Even if it could have been better phrased, McCluskey was right to make the connection between Murphy, the SNP surge at Labour’s expense in Scotland, and Labour’s eventual defeat at a UK level.

Murphy thinks that it is the “kiss of death” to be backed by McCluskey. But it was Murphy’s siezure of the leadership of the Scottish Labour Party last year which proved to be the “kiss of death” for its election prospects on 7 May – and possibly even longer.

And Murphy and his supporters seem determined to carry on with their attacks on McCluskey, and the broader principle of trade union input into the Labour Party.

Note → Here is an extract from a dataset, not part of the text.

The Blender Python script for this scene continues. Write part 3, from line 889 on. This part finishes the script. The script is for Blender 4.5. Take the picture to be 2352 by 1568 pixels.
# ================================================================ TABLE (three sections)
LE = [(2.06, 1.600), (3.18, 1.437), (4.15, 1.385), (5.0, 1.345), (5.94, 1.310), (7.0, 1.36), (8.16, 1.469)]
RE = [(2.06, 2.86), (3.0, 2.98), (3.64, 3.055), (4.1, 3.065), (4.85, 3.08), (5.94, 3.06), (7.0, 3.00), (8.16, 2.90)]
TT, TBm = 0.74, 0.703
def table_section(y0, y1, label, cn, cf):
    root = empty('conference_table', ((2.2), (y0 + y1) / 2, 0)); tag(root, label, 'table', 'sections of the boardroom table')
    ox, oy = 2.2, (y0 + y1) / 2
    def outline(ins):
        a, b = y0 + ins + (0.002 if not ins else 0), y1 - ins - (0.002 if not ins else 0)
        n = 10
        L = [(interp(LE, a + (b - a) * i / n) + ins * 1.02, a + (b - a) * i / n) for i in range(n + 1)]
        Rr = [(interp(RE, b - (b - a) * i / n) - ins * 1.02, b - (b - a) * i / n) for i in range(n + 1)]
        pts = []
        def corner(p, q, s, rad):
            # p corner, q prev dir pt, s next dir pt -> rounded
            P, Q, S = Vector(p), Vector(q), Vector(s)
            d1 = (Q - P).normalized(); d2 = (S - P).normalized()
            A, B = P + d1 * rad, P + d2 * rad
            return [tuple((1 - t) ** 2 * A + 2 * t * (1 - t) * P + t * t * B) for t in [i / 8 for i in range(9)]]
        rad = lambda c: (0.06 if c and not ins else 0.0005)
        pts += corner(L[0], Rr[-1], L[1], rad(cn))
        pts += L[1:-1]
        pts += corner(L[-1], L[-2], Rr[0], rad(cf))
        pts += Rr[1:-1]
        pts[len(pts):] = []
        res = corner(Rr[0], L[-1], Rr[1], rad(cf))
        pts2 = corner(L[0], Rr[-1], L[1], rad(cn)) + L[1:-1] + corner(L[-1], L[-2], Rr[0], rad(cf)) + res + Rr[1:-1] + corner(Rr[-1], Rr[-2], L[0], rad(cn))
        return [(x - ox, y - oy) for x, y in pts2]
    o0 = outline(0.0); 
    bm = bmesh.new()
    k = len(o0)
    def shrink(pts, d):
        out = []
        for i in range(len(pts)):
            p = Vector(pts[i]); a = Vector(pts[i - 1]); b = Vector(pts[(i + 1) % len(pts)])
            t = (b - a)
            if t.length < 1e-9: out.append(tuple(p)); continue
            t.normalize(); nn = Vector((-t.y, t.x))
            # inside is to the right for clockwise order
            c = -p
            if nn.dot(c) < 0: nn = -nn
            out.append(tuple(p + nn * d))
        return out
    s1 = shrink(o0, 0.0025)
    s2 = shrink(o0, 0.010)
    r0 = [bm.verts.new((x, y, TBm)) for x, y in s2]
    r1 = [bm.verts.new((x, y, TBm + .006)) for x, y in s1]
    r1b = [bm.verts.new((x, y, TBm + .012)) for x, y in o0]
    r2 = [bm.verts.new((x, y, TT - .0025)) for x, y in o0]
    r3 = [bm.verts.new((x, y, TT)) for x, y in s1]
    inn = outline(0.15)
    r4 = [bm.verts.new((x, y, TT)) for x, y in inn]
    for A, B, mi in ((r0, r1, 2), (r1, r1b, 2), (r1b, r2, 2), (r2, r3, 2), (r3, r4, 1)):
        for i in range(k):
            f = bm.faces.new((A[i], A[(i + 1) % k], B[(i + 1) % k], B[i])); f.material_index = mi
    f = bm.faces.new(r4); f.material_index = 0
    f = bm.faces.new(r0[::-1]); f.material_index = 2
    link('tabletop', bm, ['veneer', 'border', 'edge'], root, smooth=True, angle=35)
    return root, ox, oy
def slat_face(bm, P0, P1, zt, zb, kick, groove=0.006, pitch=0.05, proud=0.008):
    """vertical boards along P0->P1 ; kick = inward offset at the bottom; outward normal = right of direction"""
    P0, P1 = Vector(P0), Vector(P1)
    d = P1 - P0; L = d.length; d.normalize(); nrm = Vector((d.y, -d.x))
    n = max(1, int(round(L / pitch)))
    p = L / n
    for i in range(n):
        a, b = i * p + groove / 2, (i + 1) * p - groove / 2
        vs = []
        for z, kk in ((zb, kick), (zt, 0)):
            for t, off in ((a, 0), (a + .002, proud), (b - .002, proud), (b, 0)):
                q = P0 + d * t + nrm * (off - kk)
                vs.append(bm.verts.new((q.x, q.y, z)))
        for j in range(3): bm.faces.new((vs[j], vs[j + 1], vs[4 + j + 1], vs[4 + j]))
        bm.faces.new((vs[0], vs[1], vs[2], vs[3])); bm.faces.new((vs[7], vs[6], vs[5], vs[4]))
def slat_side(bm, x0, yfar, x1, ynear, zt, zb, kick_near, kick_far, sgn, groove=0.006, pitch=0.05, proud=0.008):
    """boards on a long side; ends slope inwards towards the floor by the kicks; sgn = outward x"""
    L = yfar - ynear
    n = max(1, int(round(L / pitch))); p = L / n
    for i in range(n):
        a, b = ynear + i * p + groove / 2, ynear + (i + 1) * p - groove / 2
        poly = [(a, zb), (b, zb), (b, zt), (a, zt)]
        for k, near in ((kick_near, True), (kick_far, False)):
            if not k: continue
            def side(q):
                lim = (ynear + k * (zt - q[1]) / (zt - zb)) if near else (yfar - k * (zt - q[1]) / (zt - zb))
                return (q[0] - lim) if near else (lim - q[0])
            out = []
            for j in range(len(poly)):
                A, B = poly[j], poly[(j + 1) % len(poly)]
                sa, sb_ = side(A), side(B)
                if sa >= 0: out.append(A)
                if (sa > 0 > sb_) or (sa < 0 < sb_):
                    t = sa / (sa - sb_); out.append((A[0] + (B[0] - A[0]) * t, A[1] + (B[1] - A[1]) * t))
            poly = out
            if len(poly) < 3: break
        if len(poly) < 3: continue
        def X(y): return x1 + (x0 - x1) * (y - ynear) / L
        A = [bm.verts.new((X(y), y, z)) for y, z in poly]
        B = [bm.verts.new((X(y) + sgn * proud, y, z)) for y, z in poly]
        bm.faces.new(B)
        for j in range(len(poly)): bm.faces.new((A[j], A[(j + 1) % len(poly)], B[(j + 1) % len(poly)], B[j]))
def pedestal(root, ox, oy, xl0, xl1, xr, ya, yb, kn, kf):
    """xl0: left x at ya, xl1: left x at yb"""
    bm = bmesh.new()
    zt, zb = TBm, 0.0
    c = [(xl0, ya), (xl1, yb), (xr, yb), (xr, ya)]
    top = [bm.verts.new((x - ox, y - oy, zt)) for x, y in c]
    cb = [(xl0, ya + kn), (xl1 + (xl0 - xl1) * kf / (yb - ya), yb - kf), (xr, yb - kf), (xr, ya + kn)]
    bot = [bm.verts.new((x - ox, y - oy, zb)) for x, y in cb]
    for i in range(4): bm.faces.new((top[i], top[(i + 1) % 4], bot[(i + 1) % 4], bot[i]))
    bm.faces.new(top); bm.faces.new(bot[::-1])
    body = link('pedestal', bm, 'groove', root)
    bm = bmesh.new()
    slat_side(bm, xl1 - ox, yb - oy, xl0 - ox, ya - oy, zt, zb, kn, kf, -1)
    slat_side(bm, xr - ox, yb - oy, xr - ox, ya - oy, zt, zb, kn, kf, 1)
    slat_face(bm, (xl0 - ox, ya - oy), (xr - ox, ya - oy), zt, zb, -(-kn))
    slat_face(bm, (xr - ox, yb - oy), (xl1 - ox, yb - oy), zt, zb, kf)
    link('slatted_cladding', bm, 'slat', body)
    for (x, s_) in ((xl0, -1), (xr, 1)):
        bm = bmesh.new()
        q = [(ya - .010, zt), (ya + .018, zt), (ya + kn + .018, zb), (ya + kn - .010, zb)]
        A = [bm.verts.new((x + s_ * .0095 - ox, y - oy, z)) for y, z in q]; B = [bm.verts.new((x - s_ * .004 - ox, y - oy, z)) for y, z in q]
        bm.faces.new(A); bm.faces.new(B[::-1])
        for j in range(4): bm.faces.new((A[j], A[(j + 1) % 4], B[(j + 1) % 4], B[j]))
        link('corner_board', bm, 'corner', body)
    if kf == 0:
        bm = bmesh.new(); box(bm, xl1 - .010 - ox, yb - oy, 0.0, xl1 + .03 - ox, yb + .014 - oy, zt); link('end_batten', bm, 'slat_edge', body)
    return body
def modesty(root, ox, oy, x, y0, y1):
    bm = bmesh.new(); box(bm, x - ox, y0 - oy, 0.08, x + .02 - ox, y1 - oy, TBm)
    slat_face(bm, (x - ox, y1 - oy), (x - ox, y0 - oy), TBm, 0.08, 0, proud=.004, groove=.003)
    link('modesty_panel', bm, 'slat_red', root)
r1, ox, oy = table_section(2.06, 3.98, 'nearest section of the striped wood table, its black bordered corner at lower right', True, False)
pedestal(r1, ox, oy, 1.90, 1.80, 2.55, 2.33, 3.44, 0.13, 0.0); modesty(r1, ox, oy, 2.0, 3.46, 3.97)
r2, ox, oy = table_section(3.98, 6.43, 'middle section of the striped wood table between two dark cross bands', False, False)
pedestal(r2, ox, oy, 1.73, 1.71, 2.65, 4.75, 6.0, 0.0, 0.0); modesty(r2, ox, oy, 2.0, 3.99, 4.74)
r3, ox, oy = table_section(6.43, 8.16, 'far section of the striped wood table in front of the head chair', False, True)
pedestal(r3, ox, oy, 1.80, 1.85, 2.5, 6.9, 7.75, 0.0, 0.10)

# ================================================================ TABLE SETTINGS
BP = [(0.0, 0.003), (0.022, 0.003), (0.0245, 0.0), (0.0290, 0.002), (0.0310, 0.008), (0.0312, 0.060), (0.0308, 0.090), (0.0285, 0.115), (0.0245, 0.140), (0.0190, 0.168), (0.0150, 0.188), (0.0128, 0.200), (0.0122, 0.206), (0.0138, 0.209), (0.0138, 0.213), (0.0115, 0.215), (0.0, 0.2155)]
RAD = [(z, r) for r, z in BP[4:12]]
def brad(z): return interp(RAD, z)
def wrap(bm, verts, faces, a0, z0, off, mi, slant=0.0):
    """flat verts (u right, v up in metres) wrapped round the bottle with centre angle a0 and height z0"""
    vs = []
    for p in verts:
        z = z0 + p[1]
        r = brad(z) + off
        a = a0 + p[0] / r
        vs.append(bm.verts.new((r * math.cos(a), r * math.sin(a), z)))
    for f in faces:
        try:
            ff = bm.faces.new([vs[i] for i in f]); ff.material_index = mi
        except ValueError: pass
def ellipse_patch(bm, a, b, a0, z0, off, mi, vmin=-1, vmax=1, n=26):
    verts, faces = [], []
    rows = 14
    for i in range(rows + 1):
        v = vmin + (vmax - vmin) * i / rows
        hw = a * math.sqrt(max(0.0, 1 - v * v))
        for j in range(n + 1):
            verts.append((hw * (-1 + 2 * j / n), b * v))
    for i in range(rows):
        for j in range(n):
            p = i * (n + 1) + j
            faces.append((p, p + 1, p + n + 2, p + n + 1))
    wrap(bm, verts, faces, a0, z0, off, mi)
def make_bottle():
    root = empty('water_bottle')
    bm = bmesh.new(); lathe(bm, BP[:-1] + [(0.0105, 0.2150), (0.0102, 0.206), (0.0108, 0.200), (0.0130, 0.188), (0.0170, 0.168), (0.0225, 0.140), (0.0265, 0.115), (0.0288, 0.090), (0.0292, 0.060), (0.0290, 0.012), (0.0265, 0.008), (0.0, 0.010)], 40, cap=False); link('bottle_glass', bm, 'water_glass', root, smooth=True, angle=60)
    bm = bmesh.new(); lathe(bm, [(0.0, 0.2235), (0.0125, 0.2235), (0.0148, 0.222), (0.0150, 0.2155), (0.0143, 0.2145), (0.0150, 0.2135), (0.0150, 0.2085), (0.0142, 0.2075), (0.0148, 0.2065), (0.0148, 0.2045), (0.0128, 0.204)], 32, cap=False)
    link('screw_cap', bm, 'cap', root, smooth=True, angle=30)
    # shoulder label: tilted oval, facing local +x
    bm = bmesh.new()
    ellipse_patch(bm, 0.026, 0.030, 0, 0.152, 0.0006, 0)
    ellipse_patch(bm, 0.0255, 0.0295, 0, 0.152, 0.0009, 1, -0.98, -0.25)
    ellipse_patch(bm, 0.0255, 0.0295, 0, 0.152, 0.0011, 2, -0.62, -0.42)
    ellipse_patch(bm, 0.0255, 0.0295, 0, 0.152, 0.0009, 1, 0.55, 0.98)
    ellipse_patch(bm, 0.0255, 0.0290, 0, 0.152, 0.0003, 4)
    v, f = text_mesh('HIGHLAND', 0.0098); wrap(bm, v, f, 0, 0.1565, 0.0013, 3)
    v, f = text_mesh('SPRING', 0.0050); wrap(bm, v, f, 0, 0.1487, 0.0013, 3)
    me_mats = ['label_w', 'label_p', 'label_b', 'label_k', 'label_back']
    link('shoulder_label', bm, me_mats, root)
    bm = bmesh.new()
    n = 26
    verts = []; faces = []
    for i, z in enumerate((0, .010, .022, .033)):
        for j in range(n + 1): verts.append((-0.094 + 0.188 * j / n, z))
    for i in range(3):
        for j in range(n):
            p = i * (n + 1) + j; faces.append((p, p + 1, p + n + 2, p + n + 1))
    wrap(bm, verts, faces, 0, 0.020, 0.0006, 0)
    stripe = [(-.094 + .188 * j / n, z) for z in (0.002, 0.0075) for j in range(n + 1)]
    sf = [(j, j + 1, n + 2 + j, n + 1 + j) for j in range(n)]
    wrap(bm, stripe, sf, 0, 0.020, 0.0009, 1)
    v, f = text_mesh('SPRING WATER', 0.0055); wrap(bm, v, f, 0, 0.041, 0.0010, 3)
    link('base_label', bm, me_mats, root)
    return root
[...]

Last Monday, two days after Murphy’s denunciation of McCluskey, the Scottish press ran front-page articles under the headline (or slight variations of it): “Len McCluskey: Unite could back SNP if new Labour leader ignores unions.”

In fact, what McCluskey had said in the interview referred to in the articles was not consistent with the headlines.

McCluskey had said: most Unite members voted SNP; there is a Unite rules conference in July which may introduce new rules allowing non-Labour candidates to be backed; if Labour wants to retain Unite support, it needs to support working people.

Although the logic of the proposed new rules, if adopted, would allow Unite (or individual Unite branches) to support SNP candidates, nowhere did McCluskey actually say this. McCluskey did no more than make a series of factually accurate statements about the current situation in Unite.

The fact that the entire Scottish press punted the same line – McCluskey says Unite may support the SNP – suggests that this was a line fed to them, probably from the Murphy-McTernan team.

Murphy may be stepping down. But his pernicious influence on the future of the Scottish Labour Party — if it has one — as embodied in his attacks on McCluskey is far from finished.